Je ne suis pas particulièrement amateur de Kafka. Je peine à voir du génie dans ses écrits. Je ne déteste pas non plus. Disons qu’il fait partie de l’immense cohorte de celles et ceux qui me laissent proportionnellement aussi froid que leur renommée.

Alors, un livre reposant sur les lettres que Kafka a écrit à sa fiancée avait peu de chances de finir sur ma table de nuit. À peu près autant qu’un planning des épreuves des JO aimanté au frigo...

Mais c’est un livre Agullo et j’ai une communion avec cette maison d’édition. Me voilà donc embarqué, ce fut une belle traversée.

Car plus d’un Kafka geignard qui moi moi-tise à longueur de lettres, il s’agit du destin émouvant et emblématique d’une jeune juive par deux fois fiancée à Kafka avant d’émigrer juste avant l’obscurité cannibale de l’Europe.

Felice Bauer, une femme ordinaire en une période extraordinaire, confirmant que l’ordinaire est une notion décidemment toute relative.
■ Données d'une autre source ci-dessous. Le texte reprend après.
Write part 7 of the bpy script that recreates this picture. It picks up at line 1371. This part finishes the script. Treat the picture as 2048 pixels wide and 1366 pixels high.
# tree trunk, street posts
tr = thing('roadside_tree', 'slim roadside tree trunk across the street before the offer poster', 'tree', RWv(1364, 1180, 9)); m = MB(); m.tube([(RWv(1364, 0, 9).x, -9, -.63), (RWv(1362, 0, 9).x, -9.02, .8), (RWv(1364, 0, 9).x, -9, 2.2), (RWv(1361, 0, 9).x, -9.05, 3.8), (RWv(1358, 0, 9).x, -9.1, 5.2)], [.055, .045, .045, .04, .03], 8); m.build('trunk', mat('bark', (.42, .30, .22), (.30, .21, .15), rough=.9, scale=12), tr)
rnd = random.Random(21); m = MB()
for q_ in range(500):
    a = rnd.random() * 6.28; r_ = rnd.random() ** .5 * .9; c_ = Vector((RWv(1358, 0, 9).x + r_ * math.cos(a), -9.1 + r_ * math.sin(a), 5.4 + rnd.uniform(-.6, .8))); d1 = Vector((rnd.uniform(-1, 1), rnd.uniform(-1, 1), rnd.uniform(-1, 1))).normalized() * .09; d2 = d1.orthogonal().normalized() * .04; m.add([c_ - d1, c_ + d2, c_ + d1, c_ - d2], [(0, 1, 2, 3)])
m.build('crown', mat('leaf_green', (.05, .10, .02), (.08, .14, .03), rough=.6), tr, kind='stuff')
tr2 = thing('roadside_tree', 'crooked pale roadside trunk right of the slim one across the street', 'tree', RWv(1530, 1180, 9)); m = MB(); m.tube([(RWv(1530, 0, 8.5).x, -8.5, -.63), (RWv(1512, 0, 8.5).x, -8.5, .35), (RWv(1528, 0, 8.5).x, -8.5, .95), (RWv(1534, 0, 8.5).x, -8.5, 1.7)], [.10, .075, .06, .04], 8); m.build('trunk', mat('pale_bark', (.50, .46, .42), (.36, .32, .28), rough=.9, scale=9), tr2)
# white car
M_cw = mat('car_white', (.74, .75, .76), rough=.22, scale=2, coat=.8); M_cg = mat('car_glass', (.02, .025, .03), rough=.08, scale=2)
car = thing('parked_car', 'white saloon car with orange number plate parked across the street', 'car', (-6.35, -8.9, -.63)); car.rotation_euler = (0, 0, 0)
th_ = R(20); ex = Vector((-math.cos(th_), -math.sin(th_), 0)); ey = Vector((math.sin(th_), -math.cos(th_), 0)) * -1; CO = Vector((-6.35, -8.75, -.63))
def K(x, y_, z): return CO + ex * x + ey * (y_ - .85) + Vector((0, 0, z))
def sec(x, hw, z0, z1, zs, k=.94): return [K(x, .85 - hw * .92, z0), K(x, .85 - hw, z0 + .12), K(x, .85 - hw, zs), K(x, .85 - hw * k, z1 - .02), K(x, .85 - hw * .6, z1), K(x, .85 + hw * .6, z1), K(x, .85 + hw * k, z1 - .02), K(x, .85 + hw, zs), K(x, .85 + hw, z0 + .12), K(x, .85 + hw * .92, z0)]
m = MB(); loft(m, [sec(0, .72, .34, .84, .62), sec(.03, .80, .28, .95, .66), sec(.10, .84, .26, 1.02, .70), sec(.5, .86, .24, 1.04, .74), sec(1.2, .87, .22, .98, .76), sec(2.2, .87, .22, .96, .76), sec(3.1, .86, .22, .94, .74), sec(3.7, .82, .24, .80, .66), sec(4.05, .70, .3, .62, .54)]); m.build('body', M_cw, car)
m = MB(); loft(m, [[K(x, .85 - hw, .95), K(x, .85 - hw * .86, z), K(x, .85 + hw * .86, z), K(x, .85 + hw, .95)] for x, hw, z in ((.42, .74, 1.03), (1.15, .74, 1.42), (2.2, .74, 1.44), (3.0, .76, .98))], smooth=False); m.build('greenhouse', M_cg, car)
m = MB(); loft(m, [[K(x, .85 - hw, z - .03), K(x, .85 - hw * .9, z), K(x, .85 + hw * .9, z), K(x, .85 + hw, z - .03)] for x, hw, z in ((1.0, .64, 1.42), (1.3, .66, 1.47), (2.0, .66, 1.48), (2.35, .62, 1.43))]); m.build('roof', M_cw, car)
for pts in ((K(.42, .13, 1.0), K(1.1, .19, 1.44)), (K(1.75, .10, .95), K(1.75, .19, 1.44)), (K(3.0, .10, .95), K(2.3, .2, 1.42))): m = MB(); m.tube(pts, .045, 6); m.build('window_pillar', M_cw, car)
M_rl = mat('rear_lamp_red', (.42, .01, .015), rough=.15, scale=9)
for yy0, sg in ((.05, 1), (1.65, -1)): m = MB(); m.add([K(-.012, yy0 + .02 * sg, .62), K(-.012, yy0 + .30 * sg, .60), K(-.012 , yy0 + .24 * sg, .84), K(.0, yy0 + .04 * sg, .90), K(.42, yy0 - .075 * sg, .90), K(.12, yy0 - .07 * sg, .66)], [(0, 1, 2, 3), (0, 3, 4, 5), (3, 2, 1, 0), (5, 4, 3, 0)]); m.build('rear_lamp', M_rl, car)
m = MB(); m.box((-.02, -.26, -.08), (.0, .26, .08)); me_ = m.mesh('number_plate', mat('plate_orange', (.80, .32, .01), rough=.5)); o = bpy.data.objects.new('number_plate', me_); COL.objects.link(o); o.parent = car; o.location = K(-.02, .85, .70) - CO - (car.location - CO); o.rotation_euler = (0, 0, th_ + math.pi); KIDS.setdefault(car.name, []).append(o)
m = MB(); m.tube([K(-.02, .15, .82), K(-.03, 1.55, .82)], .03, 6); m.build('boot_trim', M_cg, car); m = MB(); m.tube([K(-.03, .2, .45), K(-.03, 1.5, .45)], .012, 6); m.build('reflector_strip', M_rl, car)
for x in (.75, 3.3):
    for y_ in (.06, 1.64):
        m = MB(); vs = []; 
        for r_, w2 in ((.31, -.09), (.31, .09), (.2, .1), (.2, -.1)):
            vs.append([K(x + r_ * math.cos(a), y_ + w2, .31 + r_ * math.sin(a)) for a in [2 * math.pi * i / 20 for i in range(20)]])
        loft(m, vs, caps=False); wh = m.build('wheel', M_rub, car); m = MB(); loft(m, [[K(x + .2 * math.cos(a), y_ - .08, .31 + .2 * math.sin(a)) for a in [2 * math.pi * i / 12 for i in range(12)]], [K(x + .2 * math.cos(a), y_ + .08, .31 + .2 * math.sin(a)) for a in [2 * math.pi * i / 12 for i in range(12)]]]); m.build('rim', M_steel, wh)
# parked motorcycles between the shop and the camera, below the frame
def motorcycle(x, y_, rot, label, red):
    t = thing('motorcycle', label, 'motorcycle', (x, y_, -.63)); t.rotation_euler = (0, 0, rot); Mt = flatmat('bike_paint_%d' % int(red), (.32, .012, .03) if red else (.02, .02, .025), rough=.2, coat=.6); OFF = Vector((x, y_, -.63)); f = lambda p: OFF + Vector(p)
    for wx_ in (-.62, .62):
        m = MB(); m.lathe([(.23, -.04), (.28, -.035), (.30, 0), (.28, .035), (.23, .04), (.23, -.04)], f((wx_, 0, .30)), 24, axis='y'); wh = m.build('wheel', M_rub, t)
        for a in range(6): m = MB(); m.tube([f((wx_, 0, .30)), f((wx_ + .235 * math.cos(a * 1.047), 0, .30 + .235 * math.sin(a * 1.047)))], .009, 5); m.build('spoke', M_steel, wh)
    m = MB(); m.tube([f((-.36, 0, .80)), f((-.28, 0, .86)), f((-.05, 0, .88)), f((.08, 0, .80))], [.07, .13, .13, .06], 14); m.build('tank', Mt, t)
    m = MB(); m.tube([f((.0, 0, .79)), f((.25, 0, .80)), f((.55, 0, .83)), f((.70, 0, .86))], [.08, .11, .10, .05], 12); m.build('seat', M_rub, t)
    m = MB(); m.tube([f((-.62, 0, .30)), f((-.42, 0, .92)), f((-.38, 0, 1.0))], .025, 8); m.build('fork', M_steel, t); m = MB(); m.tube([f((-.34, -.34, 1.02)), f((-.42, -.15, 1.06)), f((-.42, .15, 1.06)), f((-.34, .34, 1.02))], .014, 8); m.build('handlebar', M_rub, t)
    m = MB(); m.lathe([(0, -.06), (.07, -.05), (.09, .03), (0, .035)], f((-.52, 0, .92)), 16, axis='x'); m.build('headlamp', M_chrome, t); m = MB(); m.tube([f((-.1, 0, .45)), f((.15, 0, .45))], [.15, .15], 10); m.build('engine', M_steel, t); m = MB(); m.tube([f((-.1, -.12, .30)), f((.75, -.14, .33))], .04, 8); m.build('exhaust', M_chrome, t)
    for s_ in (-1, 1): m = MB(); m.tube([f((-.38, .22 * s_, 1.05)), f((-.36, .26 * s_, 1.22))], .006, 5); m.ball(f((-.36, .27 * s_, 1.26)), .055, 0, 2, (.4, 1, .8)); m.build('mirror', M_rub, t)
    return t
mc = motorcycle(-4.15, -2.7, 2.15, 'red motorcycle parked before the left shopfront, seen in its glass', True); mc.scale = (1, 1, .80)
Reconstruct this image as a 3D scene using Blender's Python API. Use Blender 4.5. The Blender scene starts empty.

Magdaléna Platzova, par petites touches, d’une plume sensible, d’une pudeur touchante, rend immédiatement accessible cette vie qui frôla l’annihilation et sa proximité avec un mythe littéraire est presque secondaire.

Les tractations autour de la cession de ces lettres (ce à quoi Felice s’est longtemps refusée, n’y consentant que poussée par les extrémités que l’on découvre l’âge venant) charrient leurs manœuvres sordides. Capitaliser sur la sinuosité tortueuse du Tchèque bientôt adjectivé est un business comme un autre.

Un beau livre que les incises personnelles de Magdaléna éclairent et dynamisent. Si vous aimez Kafka et les correspondances vous avez toutes les chances d’aimer. Sinon, vous avez Magdaléna Platzova.